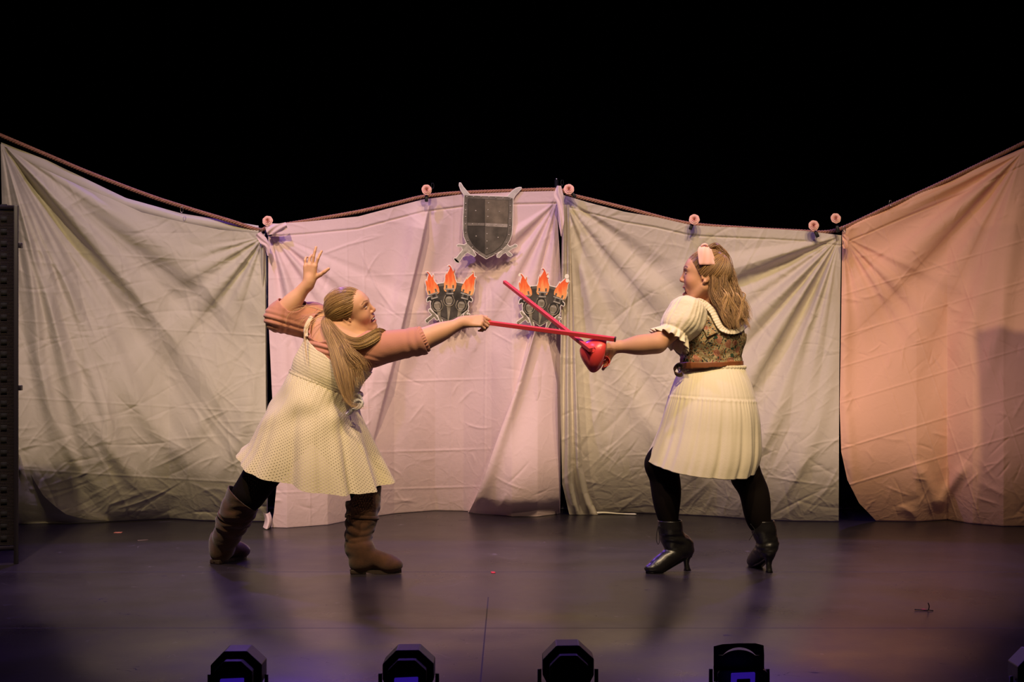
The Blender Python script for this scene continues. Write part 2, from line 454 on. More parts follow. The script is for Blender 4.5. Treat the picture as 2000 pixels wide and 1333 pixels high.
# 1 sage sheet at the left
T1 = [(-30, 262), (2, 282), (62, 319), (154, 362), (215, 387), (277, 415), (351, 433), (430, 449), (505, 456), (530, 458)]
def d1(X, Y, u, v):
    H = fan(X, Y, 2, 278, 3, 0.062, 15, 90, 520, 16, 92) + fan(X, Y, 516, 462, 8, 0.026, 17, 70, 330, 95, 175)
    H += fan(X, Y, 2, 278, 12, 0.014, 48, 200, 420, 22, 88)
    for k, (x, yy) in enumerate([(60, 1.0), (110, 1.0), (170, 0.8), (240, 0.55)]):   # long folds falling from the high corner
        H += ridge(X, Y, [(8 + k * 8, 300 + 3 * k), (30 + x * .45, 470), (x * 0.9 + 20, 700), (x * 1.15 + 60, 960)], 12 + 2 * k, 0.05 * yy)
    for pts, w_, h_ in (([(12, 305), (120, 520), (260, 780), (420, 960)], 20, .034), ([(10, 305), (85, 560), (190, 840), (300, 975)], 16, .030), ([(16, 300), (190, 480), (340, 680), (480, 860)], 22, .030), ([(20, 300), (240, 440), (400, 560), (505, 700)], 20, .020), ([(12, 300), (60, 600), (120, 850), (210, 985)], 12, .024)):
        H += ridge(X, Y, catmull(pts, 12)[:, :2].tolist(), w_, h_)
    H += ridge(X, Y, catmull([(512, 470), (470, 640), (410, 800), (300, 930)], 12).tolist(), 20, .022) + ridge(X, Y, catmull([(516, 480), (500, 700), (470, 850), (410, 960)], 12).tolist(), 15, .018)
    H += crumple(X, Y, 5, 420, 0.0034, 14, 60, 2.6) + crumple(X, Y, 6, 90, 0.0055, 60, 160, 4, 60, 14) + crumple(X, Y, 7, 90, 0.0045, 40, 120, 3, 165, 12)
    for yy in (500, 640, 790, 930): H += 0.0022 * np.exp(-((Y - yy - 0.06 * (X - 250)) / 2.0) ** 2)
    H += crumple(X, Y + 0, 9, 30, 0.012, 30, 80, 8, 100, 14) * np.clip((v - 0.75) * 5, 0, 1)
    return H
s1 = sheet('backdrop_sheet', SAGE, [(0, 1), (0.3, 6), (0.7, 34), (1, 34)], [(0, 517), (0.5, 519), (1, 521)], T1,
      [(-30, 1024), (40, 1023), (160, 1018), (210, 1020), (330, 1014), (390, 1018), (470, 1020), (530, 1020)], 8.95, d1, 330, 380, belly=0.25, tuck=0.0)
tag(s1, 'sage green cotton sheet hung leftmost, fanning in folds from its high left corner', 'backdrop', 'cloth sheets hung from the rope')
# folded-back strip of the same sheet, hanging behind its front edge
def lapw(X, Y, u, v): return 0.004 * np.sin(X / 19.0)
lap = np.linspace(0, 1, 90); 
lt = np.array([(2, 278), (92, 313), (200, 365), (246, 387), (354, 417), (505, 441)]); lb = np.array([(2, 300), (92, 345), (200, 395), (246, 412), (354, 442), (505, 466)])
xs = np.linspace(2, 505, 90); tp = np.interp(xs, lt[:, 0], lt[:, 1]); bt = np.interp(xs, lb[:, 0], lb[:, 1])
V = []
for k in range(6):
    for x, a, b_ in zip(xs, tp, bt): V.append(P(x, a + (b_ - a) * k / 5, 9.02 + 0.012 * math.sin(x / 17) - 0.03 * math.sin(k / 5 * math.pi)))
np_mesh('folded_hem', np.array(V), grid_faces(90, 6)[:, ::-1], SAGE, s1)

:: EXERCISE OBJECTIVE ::
Transcribe the material exactly, and leave out whatever pictures it holds.

:: WRITTEN ANSWER ::
The Blender Python script for this scene continues. Write part 2, from line 454 on. More parts follow. The script is for Blender 4.5. Treat the picture as 2000 pixels wide and 1333 pixels high.
# 1 sage sheet at the left
T1 = [(-30, 262), (2, 282), (62, 319), (154, 362), (215, 387), (277, 415), (351, 433), (430, 449), (505, 456), (530, 458)]
def d1(X, Y, u, v):
    H = fan(X, Y, 2, 278, 3, 0.062, 15, 90, 520, 16, 92) + fan(X, Y, 516, 462, 8, 0.026, 17, 70, 330, 95, 175)
    H += fan(X, Y, 2, 278, 12, 0.014, 48, 200, 420, 22, 88)
    for k, (x, yy) in enumerate([(60, 1.0), (110, 1.0), (170, 0.8), (240, 0.55)]):   # long folds falling from the high corner
        H += ridge(X, Y, [(8 + k * 8, 300 + 3 * k), (30 + x * .45, 470), (x * 0.9 + 20, 700), (x * 1.15 + 60, 960)], 12 + 2 * k, 0.05 * yy)
    for pts, w_, h_ in (([(12, 305), (120, 520), (260, 780), (420, 960)], 20, .034), ([(10, 305), (85, 560), (190, 840), (300, 975)], 16, .030), ([(16, 300), (190, 480), (340, 680), (480, 860)], 22, .030), ([(20, 300), (240, 440), (400, 560), (505, 700)], 20, .020), ([(12, 300), (60, 600), (120, 850), (210, 985)], 12, .024)):
        H += ridge(X, Y, catmull(pts, 12)[:, :2].tolist(), w_, h_)
    H += ridge(X, Y, catmull([(512, 470), (470, 640), (410, 800), (300, 930)], 12).tolist(), 20, .022) + ridge(X, Y, catmull([(516, 480), (500, 700), (470, 850), (410, 960)], 12).tolist(), 15, .018)
    H += crumple(X, Y, 5, 420, 0.0034, 14, 60, 2.6) + crumple(X, Y, 6, 90, 0.0055, 60, 160, 4, 60, 14) + crumple(X, Y, 7, 90, 0.0045, 40, 120, 3, 165, 12)
    for yy in (500, 640, 790, 930): H += 0.0022 * np.exp(-((Y - yy - 0.06 * (X - 250)) / 2.0) ** 2)
    H += crumple(X, Y + 0, 9, 30, 0.012, 30, 80, 8, 100, 14) * np.clip((v - 0.75) * 5, 0, 1)
    return H
s1 = sheet('backdrop_sheet', SAGE, [(0, 1), (0.3, 6), (0.7, 34), (1, 34)], [(0, 517), (0.5, 519), (1, 521)], T1,
      [(-30, 1024), (40, 1023), (160, 1018), (210, 1020), (330, 1014), (390, 1018), (470, 1020), (530, 1020)], 8.95, d1, 330, 380, belly=0.25, tuck=0.0)
tag(s1, 'sage green cotton sheet hung leftmost, fanning in folds from its high left corner', 'backdrop', 'cloth sheets hung from the rope')
# folded-back strip of the same sheet, hanging behind its front edge
def lapw(X, Y, u, v): return 0.004 * np.sin(X / 19.0)
lap = np.linspace(0, 1, 90); 
lt = np.array([(2, 278), (92, 313), (200, 365), (246, 387), (354, 417), (505, 441)]); lb = np.array([(2, 300), (92, 345), (200, 395), (246, 412), (354, 442), (505, 466)])
xs = np.linspace(2, 505, 90); tp = np.interp(xs, lt[:, 0], lt[:, 1]); bt = np.interp(xs, lb[:, 0], lb[:, 1])
V = []
for k in range(6):
    for x, a, b_ in zip(xs, tp, bt): V.append(P(x, a + (b_ - a) * k / 5, 9.02 + 0.012 * math.sin(x / 17) - 0.03 * math.sin(k / 5 * math.pi)))
np_mesh('folded_hem', np.array(V), grid_faces(90, 6)[:, ::-1], SAGE, s1)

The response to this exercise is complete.